- _What the exercise asks_
Set all the material down again unchanged, without the pictures.

- _Recorded information_

## START

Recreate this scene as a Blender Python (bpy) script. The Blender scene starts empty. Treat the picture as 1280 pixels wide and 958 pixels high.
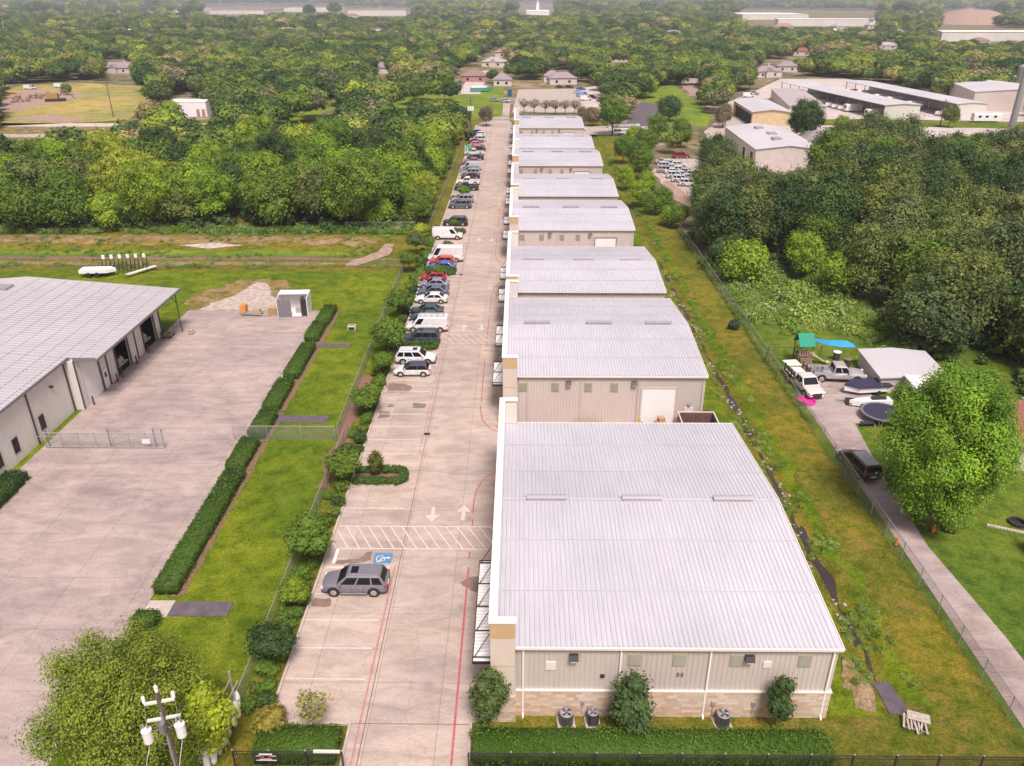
import bpy, math, random
import numpy as np
from mathutils import Vector, Matrix, noise
PI = math.pi
rad = math.radians
S = bpy.context.scene
COL = S.collection
# ------------------------------------------------------------------ camera
FPX, CX, CY, CAMH = 985.0, 640.0, 479.0, 40.0
TH = math.atan(481 / FPX)
PSI = math.atan(10 / FPX * math.cos(TH))
st, ct, sp, cp = math.sin(TH), math.cos(TH), math.sin(PSI), math.cos(PSI)
F_ = (-sp * ct, cp * ct, -st); R_ = (cp, sp, 0.0); U_ = (-sp * st, cp * st, ct)
cam = bpy.data.cameras.new("camera"); camo = bpy.data.objects.new("camera", cam); COL.objects.link(camo)
cam.sensor_width = 36; cam.lens = 36 * FPX / 1280; cam.clip_end = 30000; cam.clip_start = 0.5
camo.matrix_world = Matrix(((R_[0], U_[0], -F_[0], 0), (R_[1], U_[1], -F_[1], 0), (R_[2], U_[2], -F_[2], CAMH), (0, 0, 0, 1)))
S.camera = camo
# ------------------------------------------------------------------ sky, sun, exposure
SUN_EL, SUN_AZ = rad(58), rad(166)      # azimuth from +Y, towards -X
w = bpy.data.worlds.new("World"); S.world = w; w.use_nodes = True
nt = w.node_tree; nt.nodes.clear()
sk = nt.nodes.new("ShaderNodeTexSky"); sk.sky_type = 'NISHITA'; sk.sun_disc = False
sk.sun_elevation = SUN_EL; sk.sun_rotation = SUN_AZ; sk.air_density = 1.0; sk.dust_density = 3.0
hs = nt.nodes.new("ShaderNodeHueSaturation"); hs.inputs['Saturation'].default_value = 0.22
mx = nt.nodes.new("ShaderNodeMix"); mx.data_type = 'RGBA'; mx.blend_type = 'MULTIPLY'; mx.inputs[0].default_value = 1
mx.inputs['B'].default_value = (1.035, 0.97, 0.98, 1)
bg = nt.nodes.new("ShaderNodeBackground"); bg.inputs[1].default_value = 0.098
wo = nt.nodes.new("ShaderNodeOutputWorld")
nt.links.new(sk.outputs[0], hs.inputs['Color']); nt.links.new(hs.outputs[0], mx.inputs['A'])
nt.links.new(mx.outputs['Result'], bg.inputs[0]); nt.links.new(bg.outputs[0], wo.inputs[0])
sl = bpy.data.lights.new("sun", 'SUN'); sl.energy = 2.9; sl.angle = rad(16); sl.color = (1.0, 0.925, 0.875)
so = bpy.data.objects.new("sun", sl); COL.objects.link(so)
sd = Vector((math.sin(SUN_AZ) * math.cos(SUN_EL), math.cos(SUN_AZ) * math.cos(SUN_EL), math.sin(SUN_EL)))
so.rotation_euler = sd.to_track_quat('Z', 'Y').to_euler(); so.location = (0, 0, 39)
S.view_settings.view_transform = 'Standard'; S.view_settings.look = 'None'
S.view_settings.exposure = 0.46; S.view_settings.gamma = 1.0; S.view_settings.use_curve_mapping = False
S.cycles.max_bounces = 5; S.cycles.diffuse_bounces = 3; S.cycles.glossy_bounces = 2
S.cycles.transmission_bounces = 2; S.cycles.transparent_max_bounces = 4; S.cycles.volume_bounces = 0
S.cycles.caustics_reflective = False; S.cycles.caustics_refractive = False

# ------------------------------------------------------------------ pixel <-> world
def ray(x, y):
    a = (x - CX) / FPX; b = -(y - CY) / FPX
    return [F_[i] + a * R_[i] + b * U_[i] for i in range(3)]
def G(x, y, z=0.0):
    d = ray(x, y); t = (z - CAMH) / d[2]
    return (d[0] * t, d[1] * t)
def P(X, Y, Z):
    v = (X, Y, Z - CAMH); d = sum(v[i] * F_[i] for i in range(3))
    if d < 1: return (-9999, 9999)
    return (CX + FPX * sum(v[i] * R_[i] for i in range(3)) / d, CY - FPX * sum(v[i] * U_[i] for i in range(3)) / d)
def inpoly(x, y, p):
    c = False; n = len(p); j = n - 1
    for i in range(n):
        if (p[i][1] > y) != (p[j][1] > y) and x < (p[j][0] - p[i][0]) * (y - p[i][1]) / (p[j][1] - p[i][1]) + p[i][0]: c = not c
        j = i
    return c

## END

- _Correct response_
Recreate this scene as a Blender Python (bpy) script. The Blender scene starts empty. Treat the picture as 1280 pixels wide and 958 pixels high.
import bpy, math, random
import numpy as np
from mathutils import Vector, Matrix, noise
PI = math.pi
rad = math.radians
S = bpy.context.scene
COL = S.collection
# ------------------------------------------------------------------ camera
FPX, CX, CY, CAMH = 985.0, 640.0, 479.0, 40.0
TH = math.atan(481 / FPX)
PSI = math.atan(10 / FPX * math.cos(TH))
st, ct, sp, cp = math.sin(TH), math.cos(TH), math.sin(PSI), math.cos(PSI)
F_ = (-sp * ct, cp * ct, -st); R_ = (cp, sp, 0.0); U_ = (-sp * st, cp * st, ct)
cam = bpy.data.cameras.new("camera"); camo = bpy.data.objects.new("camera", cam); COL.objects.link(camo)
cam.sensor_width = 36; cam.lens = 36 * FPX / 1280; cam.clip_end = 30000; cam.clip_start = 0.5
camo.matrix_world = Matrix(((R_[0], U_[0], -F_[0], 0), (R_[1], U_[1], -F_[1], 0), (R_[2], U_[2], -F_[2], CAMH), (0, 0, 0, 1)))
S.camera = camo
# ------------------------------------------------------------------ sky, sun, exposure
SUN_EL, SUN_AZ = rad(58), rad(166)      # azimuth from +Y, towards -X
w = bpy.data.worlds.new("World"); S.world = w; w.use_nodes = True
nt = w.node_tree; nt.nodes.clear()
sk = nt.nodes.new("ShaderNodeTexSky"); sk.sky_type = 'NISHITA'; sk.sun_disc = False
sk.sun_elevation = SUN_EL; sk.sun_rotation = SUN_AZ; sk.air_density = 1.0; sk.dust_density = 3.0
hs = nt.nodes.new("ShaderNodeHueSaturation"); hs.inputs['Saturation'].default_value = 0.22
mx = nt.nodes.new("ShaderNodeMix"); mx.data_type = 'RGBA'; mx.blend_type = 'MULTIPLY'; mx.inputs[0].default_value = 1
mx.inputs['B'].default_value = (1.035, 0.97, 0.98, 1)
bg = nt.nodes.new("ShaderNodeBackground"); bg.inputs[1].default_value = 0.098
wo = nt.nodes.new("ShaderNodeOutputWorld")
nt.links.new(sk.outputs[0], hs.inputs['Color']); nt.links.new(hs.outputs[0], mx.inputs['A'])
nt.links.new(mx.outputs['Result'], bg.inputs[0]); nt.links.new(bg.outputs[0], wo.inputs[0])
sl = bpy.data.lights.new("sun", 'SUN'); sl.energy = 2.9; sl.angle = rad(16); sl.color = (1.0, 0.925, 0.875)
so = bpy.data.objects.new("sun", sl); COL.objects.link(so)
sd = Vector((math.sin(SUN_AZ) * math.cos(SUN_EL), math.cos(SUN_AZ) * math.cos(SUN_EL), math.sin(SUN_EL)))
so.rotation_euler = sd.to_track_quat('Z', 'Y').to_euler(); so.location = (0, 0, 39)
S.view_settings.view_transform = 'Standard'; S.view_settings.look = 'None'
S.view_settings.exposure = 0.46; S.view_settings.gamma = 1.0; S.view_settings.use_curve_mapping = False
S.cycles.max_bounces = 5; S.cycles.diffuse_bounces = 3; S.cycles.glossy_bounces = 2
S.cycles.transmission_bounces = 2; S.cycles.transparent_max_bounces = 4; S.cycles.volume_bounces = 0
S.cycles.caustics_reflective = False; S.cycles.caustics_refractive = False

# ------------------------------------------------------------------ pixel <-> world
def ray(x, y):
    a = (x - CX) / FPX; b = -(y - CY) / FPX
    return [F_[i] + a * R_[i] + b * U_[i] for i in range(3)]
def G(x, y, z=0.0):
    d = ray(x, y); t = (z - CAMH) / d[2]
    return (d[0] * t, d[1] * t)
def P(X, Y, Z):
    v = (X, Y, Z - CAMH); d = sum(v[i] * F_[i] for i in range(3))
    if d < 1: return (-9999, 9999)
    return (CX + FPX * sum(v[i] * R_[i] for i in range(3)) / d, CY - FPX * sum(v[i] * U_[i] for i in range(3)) / d)
def inpoly(x, y, p):
    c = False; n = len(p); j = n - 1
    for i in range(n):
        if (p[i][1] > y) != (p[j][1] > y) and x < (p[j][0] - p[i][0]) * (y - p[i][1]) / (p[j][1] - p[i][1]) + p[i][0]: c = not c
        j = i
    return c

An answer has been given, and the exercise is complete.